We designed a system to do everything the original poster mentioned and a whole lot more. Presented it across 5 states, had great buy in and 2 million dollars worth of funding tentatively committed. The whole thing eventually fell through due mainly to unforeseen costs of variable types of regulation on a district by district basis. Even had a very long conversation with the CEO of the nations largest private school software company that said he'd never touch the public school market for exactly that reason. The only players in public schools are people like Microsoft that can do very little other than provide tools for district IT people to create their own solutions.
Through all of that, one of the first questions I got asked was "what about people that don't have internet access or can't afford a computer?" It was such a common response that I started leaving the answer out of the initial presentation so that I could pull up that information when the people I was presenting to asked about it.
The answer is pretty simple: there are a lot of others ways to deliver information to people when it's already organized in a database.
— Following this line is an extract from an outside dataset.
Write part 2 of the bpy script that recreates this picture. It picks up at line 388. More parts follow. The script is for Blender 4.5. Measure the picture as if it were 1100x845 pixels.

At the time that I was setting this up, there weren't tools like Twilio available but we still had several solutions:
1. The obvious, public libraries have free computer access for everybody.
2. Using a customized PBX, setup a call in phone number with a parent code where parents can dial lin and then listen to their child's homework assignments / upcoming schedules.
3. With the same PBX, allow parents to request an automated phone call at a certain time every day with their child's homework assignments / other important notes.
4. Send an automated fax on a daily basis with the homework schedule (if the parent would like). A fax could be sent to a place of business or a home if available.
5. Somewhat more involved, but for parents that request it monthly or weekly letters could be sent with the same type of information.
6. Text messaging wasn't nearly as common back then but certainly, it would be included now. The PBX solution could be dramatically simplified with Twilio's infrastructure too.
None of those provide the same level of access a computer + internet would provide, but certainly...it's a start. In conjunction with a public library's computer access it makes all of the tools that a parent who wanted to be involved available at no charge. The idea was to help make it easier for parents that wanted to be involved in their children's education able to be involved. To find out if there's a problem in a class after the first bad grade and not after half of the class is over.
The core poverty issue in schools isn't that lack of access puts people at a huge disadvantage. If you've got a parent who really cares, they can get involved. The bigger issue is when you have kids going home at night and not knowing if they're going to be sleeping inside or outside because their deadbeat parents need to use the trailer for a "sleepover". Some of the stuff I heard about like that while my wife was in the school system were appalling. Being poor isn't the problem. Parent's that don't give a damn are the problem and those are certainly not a reason to avoid putting better tools in the hands of everybody else.